Of the material below, the lines to be retyped are those from the line containing "Write part 4" through the line containing "ob('label_text', bm, M['wire_g'], wl_)", inclusive; reproduce them exactly.

Material for the task >>
□ □ □ □ □
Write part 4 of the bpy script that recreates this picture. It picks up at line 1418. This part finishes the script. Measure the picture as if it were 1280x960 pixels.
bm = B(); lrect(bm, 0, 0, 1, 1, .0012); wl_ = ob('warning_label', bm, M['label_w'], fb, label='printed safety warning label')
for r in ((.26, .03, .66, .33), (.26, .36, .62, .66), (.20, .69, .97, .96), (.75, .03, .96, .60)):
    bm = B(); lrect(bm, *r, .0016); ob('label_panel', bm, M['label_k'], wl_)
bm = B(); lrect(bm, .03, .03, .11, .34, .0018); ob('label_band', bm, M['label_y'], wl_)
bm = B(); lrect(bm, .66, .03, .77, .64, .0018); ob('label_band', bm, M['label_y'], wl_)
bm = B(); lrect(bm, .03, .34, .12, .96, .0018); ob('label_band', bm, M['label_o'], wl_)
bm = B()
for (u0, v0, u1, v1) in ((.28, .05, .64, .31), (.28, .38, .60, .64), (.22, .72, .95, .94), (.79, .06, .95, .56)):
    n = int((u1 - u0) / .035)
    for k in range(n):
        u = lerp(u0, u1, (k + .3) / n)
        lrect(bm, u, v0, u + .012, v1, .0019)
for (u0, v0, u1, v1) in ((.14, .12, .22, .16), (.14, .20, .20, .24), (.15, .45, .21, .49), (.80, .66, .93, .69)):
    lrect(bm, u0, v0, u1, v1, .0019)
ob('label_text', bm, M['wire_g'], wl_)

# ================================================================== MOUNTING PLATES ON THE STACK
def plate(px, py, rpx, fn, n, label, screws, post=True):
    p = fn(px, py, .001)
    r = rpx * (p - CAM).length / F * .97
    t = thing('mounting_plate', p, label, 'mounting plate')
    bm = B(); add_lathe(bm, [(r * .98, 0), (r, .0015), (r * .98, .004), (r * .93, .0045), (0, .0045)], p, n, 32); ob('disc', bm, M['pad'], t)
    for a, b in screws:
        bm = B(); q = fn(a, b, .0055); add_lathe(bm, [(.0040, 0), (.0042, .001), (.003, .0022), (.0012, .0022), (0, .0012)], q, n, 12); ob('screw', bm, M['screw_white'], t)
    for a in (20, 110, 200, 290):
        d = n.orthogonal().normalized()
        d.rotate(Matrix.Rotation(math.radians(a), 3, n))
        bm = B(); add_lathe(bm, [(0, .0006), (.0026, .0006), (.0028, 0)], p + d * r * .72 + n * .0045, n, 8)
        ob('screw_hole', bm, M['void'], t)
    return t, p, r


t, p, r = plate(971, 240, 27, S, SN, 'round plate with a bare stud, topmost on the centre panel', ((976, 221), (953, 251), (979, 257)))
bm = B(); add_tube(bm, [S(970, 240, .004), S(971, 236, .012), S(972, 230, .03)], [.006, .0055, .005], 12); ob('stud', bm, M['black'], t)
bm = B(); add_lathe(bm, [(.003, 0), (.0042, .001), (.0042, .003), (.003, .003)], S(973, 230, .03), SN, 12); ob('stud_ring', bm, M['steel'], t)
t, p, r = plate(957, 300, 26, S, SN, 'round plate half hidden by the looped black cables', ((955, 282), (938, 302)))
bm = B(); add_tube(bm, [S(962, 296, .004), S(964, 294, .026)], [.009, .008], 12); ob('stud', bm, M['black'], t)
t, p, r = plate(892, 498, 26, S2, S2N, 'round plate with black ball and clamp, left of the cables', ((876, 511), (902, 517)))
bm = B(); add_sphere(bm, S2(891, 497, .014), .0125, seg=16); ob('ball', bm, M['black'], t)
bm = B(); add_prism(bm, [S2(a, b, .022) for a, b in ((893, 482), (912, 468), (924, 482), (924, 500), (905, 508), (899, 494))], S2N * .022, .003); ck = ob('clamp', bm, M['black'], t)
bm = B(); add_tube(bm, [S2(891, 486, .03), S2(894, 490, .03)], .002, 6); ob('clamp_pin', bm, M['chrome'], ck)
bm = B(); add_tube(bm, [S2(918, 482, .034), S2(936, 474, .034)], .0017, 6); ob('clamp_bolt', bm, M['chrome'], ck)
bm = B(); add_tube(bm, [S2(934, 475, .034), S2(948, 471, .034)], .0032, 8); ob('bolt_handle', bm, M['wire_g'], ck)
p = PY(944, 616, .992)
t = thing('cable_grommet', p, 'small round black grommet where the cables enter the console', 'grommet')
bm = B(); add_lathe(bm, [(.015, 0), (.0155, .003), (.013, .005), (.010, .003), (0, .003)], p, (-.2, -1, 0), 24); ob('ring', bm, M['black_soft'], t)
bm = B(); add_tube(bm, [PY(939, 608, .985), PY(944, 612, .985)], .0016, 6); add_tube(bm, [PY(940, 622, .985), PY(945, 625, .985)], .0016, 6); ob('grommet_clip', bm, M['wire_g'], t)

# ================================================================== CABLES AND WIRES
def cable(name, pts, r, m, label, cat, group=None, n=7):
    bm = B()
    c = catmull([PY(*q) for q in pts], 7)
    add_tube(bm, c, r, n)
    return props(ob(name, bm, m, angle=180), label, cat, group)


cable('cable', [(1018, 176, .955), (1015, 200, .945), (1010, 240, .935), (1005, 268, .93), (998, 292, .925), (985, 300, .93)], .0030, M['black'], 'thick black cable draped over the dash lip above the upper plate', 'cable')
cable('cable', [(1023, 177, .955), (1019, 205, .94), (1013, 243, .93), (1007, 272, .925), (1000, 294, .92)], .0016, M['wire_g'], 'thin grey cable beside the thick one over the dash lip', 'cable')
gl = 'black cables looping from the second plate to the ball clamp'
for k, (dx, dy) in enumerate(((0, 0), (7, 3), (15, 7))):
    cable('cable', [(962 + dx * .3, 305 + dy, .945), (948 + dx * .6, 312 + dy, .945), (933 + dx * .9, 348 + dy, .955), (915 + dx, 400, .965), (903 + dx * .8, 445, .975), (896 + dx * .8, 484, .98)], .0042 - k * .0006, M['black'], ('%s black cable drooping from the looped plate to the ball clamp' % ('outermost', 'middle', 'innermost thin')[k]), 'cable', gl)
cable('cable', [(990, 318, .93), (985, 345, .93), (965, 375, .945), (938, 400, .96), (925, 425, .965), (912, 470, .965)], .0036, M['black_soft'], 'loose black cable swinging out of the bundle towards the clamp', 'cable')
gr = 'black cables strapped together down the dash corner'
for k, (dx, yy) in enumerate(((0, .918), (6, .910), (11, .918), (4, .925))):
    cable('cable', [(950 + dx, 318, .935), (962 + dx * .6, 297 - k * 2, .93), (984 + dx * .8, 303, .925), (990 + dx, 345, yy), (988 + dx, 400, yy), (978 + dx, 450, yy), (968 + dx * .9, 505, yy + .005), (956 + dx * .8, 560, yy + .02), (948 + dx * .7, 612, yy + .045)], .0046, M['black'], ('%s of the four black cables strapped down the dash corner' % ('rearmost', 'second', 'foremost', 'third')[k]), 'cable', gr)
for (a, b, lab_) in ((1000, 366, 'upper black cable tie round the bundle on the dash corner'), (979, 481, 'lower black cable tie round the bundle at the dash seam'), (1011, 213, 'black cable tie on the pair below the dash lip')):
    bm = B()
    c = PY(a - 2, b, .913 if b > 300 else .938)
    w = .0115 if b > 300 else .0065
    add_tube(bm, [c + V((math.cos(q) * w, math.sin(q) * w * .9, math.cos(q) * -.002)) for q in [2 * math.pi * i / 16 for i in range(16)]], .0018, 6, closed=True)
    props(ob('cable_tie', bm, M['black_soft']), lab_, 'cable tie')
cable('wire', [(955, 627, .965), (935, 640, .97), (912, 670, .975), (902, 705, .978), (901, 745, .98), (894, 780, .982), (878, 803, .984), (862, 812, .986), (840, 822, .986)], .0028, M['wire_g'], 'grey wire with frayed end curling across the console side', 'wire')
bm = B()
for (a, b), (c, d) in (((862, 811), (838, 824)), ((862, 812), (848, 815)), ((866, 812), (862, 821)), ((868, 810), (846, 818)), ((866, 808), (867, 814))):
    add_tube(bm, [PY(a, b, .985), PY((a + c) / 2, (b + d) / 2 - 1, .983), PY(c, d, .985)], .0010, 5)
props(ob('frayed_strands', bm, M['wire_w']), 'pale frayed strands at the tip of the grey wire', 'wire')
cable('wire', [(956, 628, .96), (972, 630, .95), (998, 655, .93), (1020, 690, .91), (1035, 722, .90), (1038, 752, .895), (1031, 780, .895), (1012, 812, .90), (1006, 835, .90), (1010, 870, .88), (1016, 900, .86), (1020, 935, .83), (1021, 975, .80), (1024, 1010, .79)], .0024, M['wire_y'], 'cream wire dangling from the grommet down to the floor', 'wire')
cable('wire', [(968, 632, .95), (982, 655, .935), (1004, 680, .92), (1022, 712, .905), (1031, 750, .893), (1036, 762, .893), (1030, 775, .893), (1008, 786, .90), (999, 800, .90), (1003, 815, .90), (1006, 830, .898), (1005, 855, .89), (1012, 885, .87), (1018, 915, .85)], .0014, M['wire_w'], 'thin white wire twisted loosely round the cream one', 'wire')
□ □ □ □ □
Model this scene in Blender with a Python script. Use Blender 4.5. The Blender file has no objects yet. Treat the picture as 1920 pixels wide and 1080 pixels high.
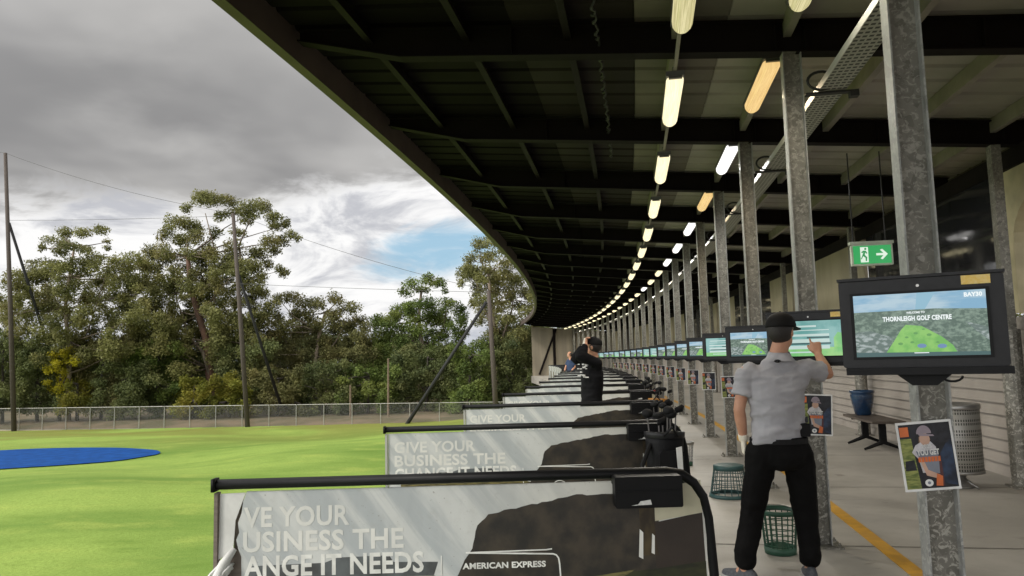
□ □ □ □ □
Full answer >>
Write part 4 of the bpy script that recreates this picture. It picks up at line 1418. This part finishes the script. Measure the picture as if it were 1280x960 pixels.
bm = B(); lrect(bm, 0, 0, 1, 1, .0012); wl_ = ob('warning_label', bm, M['label_w'], fb, label='printed safety warning label')
for r in ((.26, .03, .66, .33), (.26, .36, .62, .66), (.20, .69, .97, .96), (.75, .03, .96, .60)):
    bm = B(); lrect(bm, *r, .0016); ob('label_panel', bm, M['label_k'], wl_)
bm = B(); lrect(bm, .03, .03, .11, .34, .0018); ob('label_band', bm, M['label_y'], wl_)
bm = B(); lrect(bm, .66, .03, .77, .64, .0018); ob('label_band', bm, M['label_y'], wl_)
bm = B(); lrect(bm, .03, .34, .12, .96, .0018); ob('label_band', bm, M['label_o'], wl_)
bm = B()
for (u0, v0, u1, v1) in ((.28, .05, .64, .31), (.28, .38, .60, .64), (.22, .72, .95, .94), (.79, .06, .95, .56)):
    n = int((u1 - u0) / .035)
    for k in range(n):
        u = lerp(u0, u1, (k + .3) / n)
        lrect(bm, u, v0, u + .012, v1, .0019)
for (u0, v0, u1, v1) in ((.14, .12, .22, .16), (.14, .20, .20, .24), (.15, .45, .21, .49), (.80, .66, .93, .69)):
    lrect(bm, u0, v0, u1, v1, .0019)
ob('label_text', bm, M['wire_g'], wl_)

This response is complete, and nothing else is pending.